Thank you. The title ‘Jo Tum Kaho’ comes from poetry that I wrote for my wife about eight years ago. When I was picking poems for the book, Jo Tum Kaho only had the first paragraph, but the title kept me interested until I decided to keep it in the book. The same evening, I wrote the additional paragraphs and completed the poetry.



 



 



 



 



The poem tells the beloved that I will ensure that in the world, everything will happen as per your wishes. Be it the Sun or moon or anything else; I will ensure it does exactly as you want.



 



 



 



 



What made you to turn a poet?



I think my introvert nature and inheritance from my parents, who both are creative writers and deep thinkers.

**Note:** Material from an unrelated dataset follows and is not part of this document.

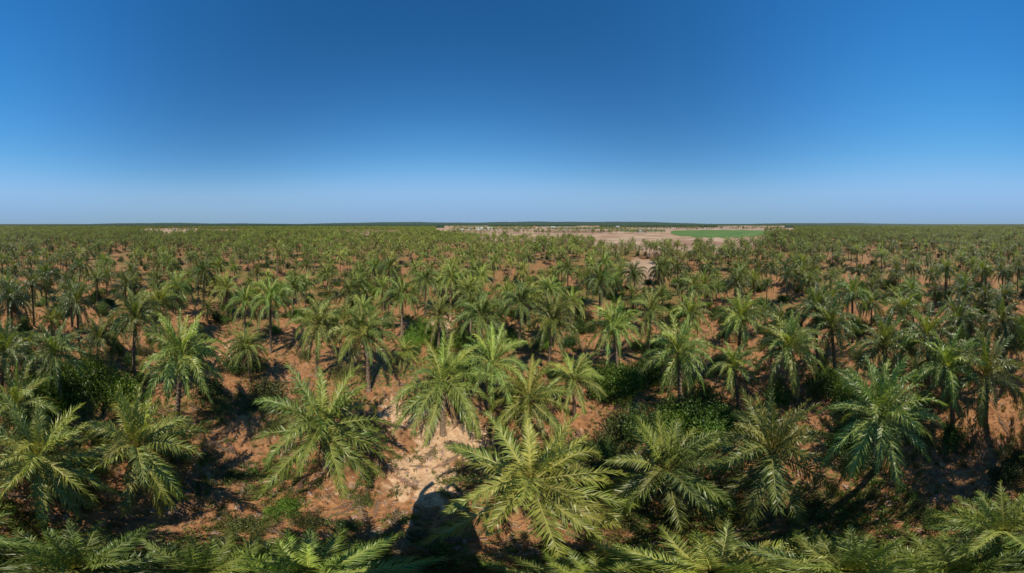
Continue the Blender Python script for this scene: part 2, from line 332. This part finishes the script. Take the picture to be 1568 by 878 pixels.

I discovered my flair of writing when my cousin Bhawna challenged me to write a fresh poetry way back in the year 1998. She was the one who appreciated my work, and then my mom encouraged me to write often. I write with all my heart and try and express what I feel about objects and people in the world around me



 



 



 



 



How much research and efforts were required on your part to complete this masterpiece.



I already have more than 1500 poems scattered across my diaries, computer sheets, and mobile device notes. The challenge was to pick one and leave the other. I typed all the poems in Hindi with the help of Google Input Tools and kept saving the document as a PDF in my cloud drive. I used to spend one hour regularly after dinner and had resolved to add at least one poetry to the collection every day. I thank my wife Shipra, and daughter Shranjika, for their support.



 



 



 



 



How do you manage writing along with your profession?



Poetry is not an activity which needs dedicated time and conditions. I write when traveling, having dinner, walking with friends, or even during social gatherings. The moment a thought strikes in your brain, it must be jotted down else it flies away never to return. At times, I wake up in the wee hours of the night and note down a thought on my phone to develop it later. My hobby is not so demanding.



 



 



 



 







Would you diversify into short story writing as well maybe sometime in the future or have you written some in the past? Please explain.



My first novel – Life’s Like That’ was published in the year 2013. I have a few more on my computer being baked. I write short stories for my website, http://friendstime.com. I have not thought to do a short story book as my focus would be on poetry as of now. However, you never know. I had never thought I would share my thoughts in the form of poetry with the world, and it happened.



 



 



 



 



Which poet inspires you most?



I read every writer and every poet that I can. I like the writing style of Ravindra Nath Tagore, Mirza Ghalib, Meer Taqi Meer, Gulzaar Saab, Javed Akhtar, Anand Bakshi, Prasoon Joshi, and Irshad Kamil among others.



 



 



 



 



What according to you in unique about your book?



I have picked 100 poems that sound like Bollywood songs. You can read them like a song’s line, and you will be able to get the feel of the tune and music. With deep thoughts and quality descriptions, the words chosen are simple and easy to fathom. The theme of each of the poems is somewhat similar to what we all go through every day in our relations. Poetry in Jo Tum Kaho is not limited to romance or pain, and it covers all other emotions comprehensively. For example, a poem talks about the feelings of the family members of a rapist where they are ashamed and down with never-ending guilt.



 



 



 



 



How do you view the future of young poets in India?



Poets who write sensible poetry without imitating others are always unstoppable. When you let the emotions breathe inside you, you end up surprising yourself. Young poets seem to know the gist of poetry where instead of using old and used analogies, they are coming up with fresh comparisons and bringing all the freshness in the literary world. I wish everyone the very best as poets connect the dots between the tangible and abstract world.